2026 Call for Submissions, Jeds issue no XII

CALL FOR PAPER SUBMISSIONS

2026 JOURNAL OF EMERGING DANCE SCHOLARSHIP:

AN INTERNATIONAL PUBLICATION OF THE WORLD DANCE ALLIANCE

(www.jedsonline.in)

SUBMISSION DEADLINE:  August 15, 2026                                                                                                                                                     PUBLICATION DATE:  January 20, 2027

Guest Editors: 

Akhila Vimal C., Fulbright-Nehru Postdoctoral Fellow, UCLA

A.P. Rajaram, Assistant Professor, IIT-Bombay, Mumbai, India

Debanjali Biswas, TaPRA Fellow, Showtown History Centre, UK

 

         The World Dance Alliance (WDA) announces a call for original scholarly articles and performance reviews for Volume 8 of the Journal of Emerging Dance Scholarship (JEDS), from emerging scholars in the discipline of dance. Authors must be currently pursuing a graduate degree (M.A., M.F.A., Ph.D., or equivalent) or be within five years of having graduated (the degree does not need to be in dance, but the article must be focused on dance as an evolving discipline).  

         Manuscripts should contribute innovative scholarship into contemporary or historical dance, research methodologies, critical choreographic analysis, ethnographic studies, pedagogical practices, or other topics opening insights into the field of dance studies. Research should be original and supported by outside resources. Research engaging participants must show compliance with Institutional Human Participants Review procedures.

Co-Evolve · Co-Habit · Collaborate

Relational Aesthetics and Shared Practices in Dance

            Dance unfolds through relationships. Bodies move with other bodies, with spaces, with histories, and with environments. These encounters shape how movement emerges, how knowledge circulates, and how communities form around dance practice.

           This guest-edited issue of the Journal of Emerging Dance Scholarship (JEDS) explores three interconnected ideas: co-evolution, co-habitation, and collaboration as ways of thinking about relational processes in dance.

            Co-evolution draws attention to the ways dance practices transform through interaction with cultural traditions, social contexts, and artistic experimentation. Co-habitation invites reflection on how dancers share spaces with audiences, landscapes, technologies, and other bodies. Collaboration foregrounds collective modes of creation where authorship and meaning are negotiated through dialogue and shared practice.

          Taken together, these ideas open space to consider how dance generates new forms of intimacy, attention, and aesthetic experience. When movement practices evolve together across different bodies and contexts, they can produce unexpected ways of sensing, relating, and composing choreography.

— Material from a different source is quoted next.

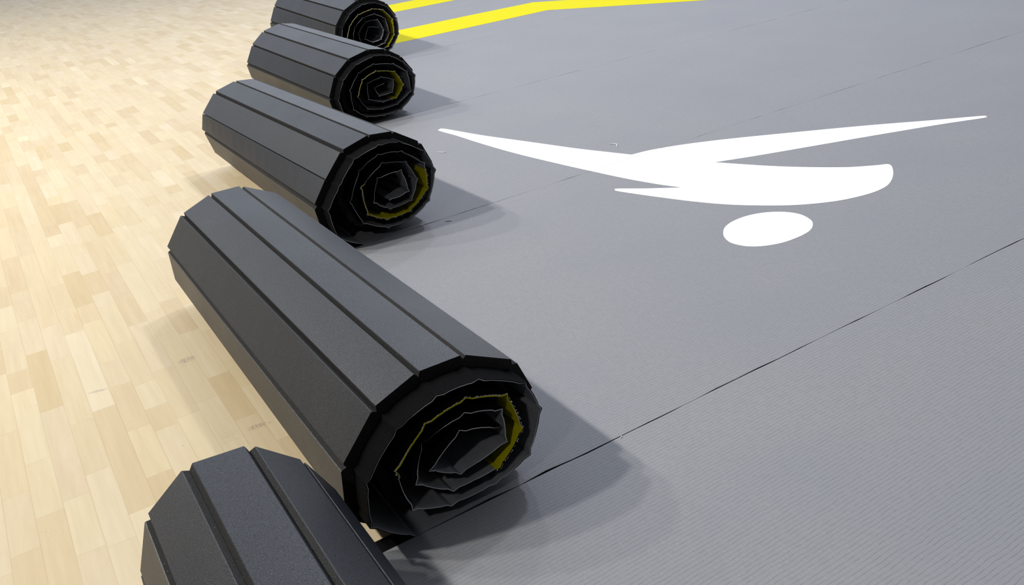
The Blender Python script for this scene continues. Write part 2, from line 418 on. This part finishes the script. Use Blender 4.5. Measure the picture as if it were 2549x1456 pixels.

           Within this relational framework, the issue also welcomes reflections on diverse embodiments and shifting aesthetic norms, including practices that rethink assumptions about virtuosity, technique, presence, and accessibility. Rather than positioning access as a separate topic, the issue invites contributions that consider how evolving relationships between bodies, spaces, and communities reshape what dance can look like, feel like, and mean.

            By foregrounding relational processes, this issue aims to bring together emerging scholars and artist-researchers who examine dance not only as performance but as an ongoing practice of living, creating, and thinking together.

Scope of the Issue

Possible areas of contribution include:

Collaborative choreographic processes

Community-based and participatory dance practices

Interdisciplinary collaborations between dance and other fields

Dance and ecological or spatial relationships

Cultural exchange and co-creation across traditions

Collective authorship and relational modes of choreography

Emerging aesthetic frameworks shaped by diverse embodiments

Rethinking technique, virtuosity, and presence in contemporary dance

Practices that expand notions of access, participation, and spectatorship

Practice-as-research methodologies grounded in relational processes

Digital or technological collaborations in dance

Types of Contributions:

The issue will welcome:

Research articles

Practice-based research essays

Reflective artist writings or short research notes

Book reviews engaging recent publications in dance and performance studies

Performance or exhibition reviews related to the theme

Relevance

            As dance scholarship continues to expand across disciplines and contexts, relational approaches offer new ways of understanding how movement practices develop, circulate, and generate knowledge. By focusing on co-evolution, co-habitation, and collaboration, this issue seeks to highlight research that examines dance as a dynamic field shaped by shared processes and encounters. The issue aligns with JEDS’ commitment to supporting emerging scholars and innovative research approaches, particularly those that bridge artistic practice and critical inquiry.